From the Bronx to Israel

Torres joins Bronxites at Oct. 7 terror sites


It wasn’t Rep. Ritchie Torres’ first trip to Israel, but it was his first since last Oct. 7.

The two-day trip, led by Torres and sponsored by the UJA Federation of New York, included 10 Bronx religious and civic leaders, who met with families of hostages and saw the devastation of Kibbutz Nir Oz firsthand.

“What I found in Israel was a deep reservoir of gratitude for the United States,” Torres said. “I went to Israel with a simple message: You are not alone.”

Travelers included Riverdale Jewish Center Rabbi Dovid Zirkind; Benjamin Franklin Reform Democratic Club President Virginia Krompinger; and SAR’s principal, Rabbi Binyamin Krauss. Rabbi Krauss said that even though this was his fifth trip since Oct. 7, it was still an emotional and powerful experience.

“You could walk through Jerusalem and Tel Aviv and feel like everything’s normal,” Rabbi Krauss said. “The cafes are open and things like that, but then you just peel one layer. Everybody’s got a child serving or who has been serving or it’s very easy to meet someone who’s suffered loss or has a hostage in Gaza.”
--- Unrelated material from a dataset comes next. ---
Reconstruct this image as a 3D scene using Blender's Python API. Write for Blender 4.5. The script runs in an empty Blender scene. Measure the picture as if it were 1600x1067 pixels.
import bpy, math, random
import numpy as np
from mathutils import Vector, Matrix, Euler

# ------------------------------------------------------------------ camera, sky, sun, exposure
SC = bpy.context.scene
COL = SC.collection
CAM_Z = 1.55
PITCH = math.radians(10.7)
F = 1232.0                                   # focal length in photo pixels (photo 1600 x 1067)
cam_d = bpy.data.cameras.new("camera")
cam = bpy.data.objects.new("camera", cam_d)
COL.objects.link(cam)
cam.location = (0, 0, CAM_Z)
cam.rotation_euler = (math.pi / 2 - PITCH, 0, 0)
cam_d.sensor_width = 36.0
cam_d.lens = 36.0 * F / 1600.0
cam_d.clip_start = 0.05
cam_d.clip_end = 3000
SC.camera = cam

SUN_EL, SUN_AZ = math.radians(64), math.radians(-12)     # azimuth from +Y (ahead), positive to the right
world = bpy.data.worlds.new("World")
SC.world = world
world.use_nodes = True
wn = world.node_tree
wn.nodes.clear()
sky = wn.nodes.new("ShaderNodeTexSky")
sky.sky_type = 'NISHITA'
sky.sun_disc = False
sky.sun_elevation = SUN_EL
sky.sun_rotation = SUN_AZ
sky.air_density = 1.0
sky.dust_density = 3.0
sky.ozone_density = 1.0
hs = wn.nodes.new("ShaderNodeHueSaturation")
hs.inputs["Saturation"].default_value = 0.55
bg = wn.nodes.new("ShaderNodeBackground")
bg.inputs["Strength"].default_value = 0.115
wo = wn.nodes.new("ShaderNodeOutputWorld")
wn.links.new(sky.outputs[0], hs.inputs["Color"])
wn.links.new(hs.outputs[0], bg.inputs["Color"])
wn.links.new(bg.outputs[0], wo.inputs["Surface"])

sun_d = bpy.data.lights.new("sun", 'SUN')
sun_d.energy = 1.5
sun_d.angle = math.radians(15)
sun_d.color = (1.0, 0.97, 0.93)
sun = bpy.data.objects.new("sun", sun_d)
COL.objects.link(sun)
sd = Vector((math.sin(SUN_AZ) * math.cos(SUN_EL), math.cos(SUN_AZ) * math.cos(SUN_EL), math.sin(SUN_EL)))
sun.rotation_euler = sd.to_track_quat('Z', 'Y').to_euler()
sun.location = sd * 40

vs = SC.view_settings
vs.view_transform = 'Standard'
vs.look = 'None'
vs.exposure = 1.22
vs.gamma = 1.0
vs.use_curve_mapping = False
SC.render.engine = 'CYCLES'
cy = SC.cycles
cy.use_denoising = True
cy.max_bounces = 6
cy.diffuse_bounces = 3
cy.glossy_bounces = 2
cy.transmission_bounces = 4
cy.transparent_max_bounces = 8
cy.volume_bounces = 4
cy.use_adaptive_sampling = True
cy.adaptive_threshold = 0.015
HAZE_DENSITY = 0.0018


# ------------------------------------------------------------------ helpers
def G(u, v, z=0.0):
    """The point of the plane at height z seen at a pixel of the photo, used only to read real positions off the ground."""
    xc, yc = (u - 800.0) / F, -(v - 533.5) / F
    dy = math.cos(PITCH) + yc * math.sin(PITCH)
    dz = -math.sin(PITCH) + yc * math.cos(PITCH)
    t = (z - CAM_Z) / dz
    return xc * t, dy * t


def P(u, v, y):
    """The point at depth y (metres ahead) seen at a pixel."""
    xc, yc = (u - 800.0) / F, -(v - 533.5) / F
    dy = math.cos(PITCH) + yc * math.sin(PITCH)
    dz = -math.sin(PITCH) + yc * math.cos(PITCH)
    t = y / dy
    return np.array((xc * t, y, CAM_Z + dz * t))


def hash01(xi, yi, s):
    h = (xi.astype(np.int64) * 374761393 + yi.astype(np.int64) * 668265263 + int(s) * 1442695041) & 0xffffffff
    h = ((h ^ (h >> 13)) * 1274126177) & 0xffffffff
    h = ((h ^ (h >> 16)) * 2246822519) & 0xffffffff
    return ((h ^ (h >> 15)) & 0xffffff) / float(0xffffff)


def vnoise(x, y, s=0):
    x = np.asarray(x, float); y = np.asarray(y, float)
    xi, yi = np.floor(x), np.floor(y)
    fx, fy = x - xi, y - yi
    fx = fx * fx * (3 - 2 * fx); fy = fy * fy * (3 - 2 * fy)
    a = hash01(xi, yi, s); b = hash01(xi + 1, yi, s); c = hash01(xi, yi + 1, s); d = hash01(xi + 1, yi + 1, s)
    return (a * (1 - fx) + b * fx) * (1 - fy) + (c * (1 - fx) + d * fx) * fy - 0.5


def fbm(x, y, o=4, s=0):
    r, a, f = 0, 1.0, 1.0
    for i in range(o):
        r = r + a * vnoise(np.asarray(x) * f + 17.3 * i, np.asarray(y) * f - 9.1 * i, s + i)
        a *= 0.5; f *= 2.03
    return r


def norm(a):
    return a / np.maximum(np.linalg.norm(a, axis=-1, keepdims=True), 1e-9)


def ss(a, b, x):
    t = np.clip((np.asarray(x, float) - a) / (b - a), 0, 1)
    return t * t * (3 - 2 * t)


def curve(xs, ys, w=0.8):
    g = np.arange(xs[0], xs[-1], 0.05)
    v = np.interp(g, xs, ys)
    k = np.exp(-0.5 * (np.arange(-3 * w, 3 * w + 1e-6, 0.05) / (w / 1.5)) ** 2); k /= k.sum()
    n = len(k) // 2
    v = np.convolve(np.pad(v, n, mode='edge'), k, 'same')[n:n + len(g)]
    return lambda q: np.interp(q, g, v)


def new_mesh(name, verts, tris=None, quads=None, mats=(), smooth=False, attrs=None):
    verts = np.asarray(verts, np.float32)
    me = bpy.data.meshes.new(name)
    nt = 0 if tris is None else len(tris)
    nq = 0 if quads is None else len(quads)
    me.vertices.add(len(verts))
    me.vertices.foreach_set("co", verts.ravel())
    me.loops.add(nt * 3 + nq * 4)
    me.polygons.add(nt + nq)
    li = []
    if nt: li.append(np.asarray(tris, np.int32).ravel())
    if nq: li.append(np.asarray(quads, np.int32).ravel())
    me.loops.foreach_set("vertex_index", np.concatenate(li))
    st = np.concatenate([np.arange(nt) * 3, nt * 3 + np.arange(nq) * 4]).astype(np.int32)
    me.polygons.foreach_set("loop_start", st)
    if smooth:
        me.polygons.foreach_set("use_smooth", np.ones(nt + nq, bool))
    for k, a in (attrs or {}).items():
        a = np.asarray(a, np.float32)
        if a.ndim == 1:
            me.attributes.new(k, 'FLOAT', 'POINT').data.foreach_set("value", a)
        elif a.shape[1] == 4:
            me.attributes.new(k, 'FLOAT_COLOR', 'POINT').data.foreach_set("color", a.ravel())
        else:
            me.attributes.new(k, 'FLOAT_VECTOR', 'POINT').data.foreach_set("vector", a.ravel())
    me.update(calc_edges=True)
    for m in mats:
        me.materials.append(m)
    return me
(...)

Upon landing in Israel Sunday night, March 31, the group went straight to Hostages Square in Tel Aviv, where they met with families of some of the hostages and were led to an installation to simulate what it would feel like to be an Israeli hostage in a tunnel.

The next morning, they met Israel Defense Minister Yoav Gallant, briefed them on what’s going on both in the south and north. The travelers then visited Kibbutz Nir Oz near the Gaza border down south, where about a quarter of 400 residents were either killed, injured, or abducted by Hamas on Oct. 7.

Torres said meeting affected residents was a visceral experience.

“I saw bullet markings and ashes everywhere,” he said. “I spoke to family members of hostages. I spoke to one survivor who personally knows half of the hostages in captivity, which is a level of trauma that most of us cannot even begin to fathom.”

The group later visited the Tribe of Nova music festival site, where more than 360 were killed and Hamas took at least 40 hostages. Two survivors from the massacre shared their stories.

“It was just a lot to take in and a lot to see,” Rabbi Krauss said. “But very powerful in terms of their resilience. Their motto is ‘we will dance again’.”

He said the group was about a quarter of a mile from the Gaza border and could hear the sound of conflict. He described it as unnerving.

Along the way, the travelers talked to those with opposing views, meeting leader of the United Arab List and Knesset member Mansour Abbas, as well as former Israel Prime Minister Yair Lapid, now an opposition leader.

“I have been traveling to Israel for about a decade and there is no politician in Israel who has inspired me more than Mansour Abbas,” Torres said. “He was the first Arab to enter the Israeli government, creating the most diverse government in the history of Israel. He is deeply committed to coexistence between Israeli Jews and Israeli Arabs.”

The trip ended with a tribute at the Kotel for the late Joe Lieberman, a former Connecticut senator who died at his Riverdale home a few days prior to the trip and was a champion of Israel.

Torres left Tuesday, one day after seven World Central Kitchen aid workers were killed in an Israeli airstrike on Gaza. He said those killed were heroes and expressed condolences to their families.

“Israel did the right thing in apologizing and conducting a swift investigation and holding accountable those responsible for the tragedy,” Torres said. “And every country including Israel has an obligation to learn from its mistakes and apply lessons learned in order to prevent these tragedies and accidents from happening in the future.”